Par exemple, quand Homère nous parle des Cyclopes, cela fait référence à un fait réel et inexpliqué à l'époque de façon " logique " : la présence d'immenses crânes percés d'un seul orifice en Sicile. Personne ne sait plus d'où viennent ces crânes et ils se questionnent. DONC on invente une histoire pouvant rendre compte de cette présence avérée. Bien sûr, elle est fausse car ces crânes étaient des crânes d'éléphants, du temps fort ancien où la Sicile abritait de tels animaux (ce que ces gens avaient pris pour un oeil unique étaient en fait le trou de la trompe).

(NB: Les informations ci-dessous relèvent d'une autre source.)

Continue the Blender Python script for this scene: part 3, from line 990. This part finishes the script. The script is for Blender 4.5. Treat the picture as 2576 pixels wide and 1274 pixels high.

Mais ce mythe avait quelque chose de fondateur, d'authentique, témoignant de croyances ayant réellement eu lieu. Même chose pour Poséidon, « l'ébranleur de terre », qui expliquait l'inexplicable quand un redoutable séisme sévissait à l'est de la Méditerranée. Même chose pour Perséphone chez Hadès la moitié de l'année, etc., etc., la liste est sans fin. En outre, ici, avec Virgile, tout est entièrement reconstruit pour les besoins de la cause défendue : tout est inventé, tout a une fonction, tout se doit d'avoir une certaine RENTABILITÉ narrative.

Et c'est ça que j'exècre, cette reconstruction ad hoc dans un but précis, qui plus est, dans le but de légitimer et donner du lustre au pouvoir en place, encore pire à mes yeux. Rien n'est authentique dans l'Énéide, tout sonne faux car, stricto sensu, tout EST faux, rien ne s'appuie sur du réel inexpliqué, tout est apprêté, façonné, sélectionné, calibré exactement comme les historiens du XIXème réécrivaient l'histoire des deux côtés du Rhin dans un but de propagande précis.

Bon, encore, s'il n'était que le projet littéraire, ce serait seulement détestable, mais, dans le fond, pourquoi pas. Malheureusement, au surplus d'être trompeuse et manipulatoire, cette fiction est également, pour moi, d'un ennui mortel à lire, d'où le caractère tranché et univoque de cet avis.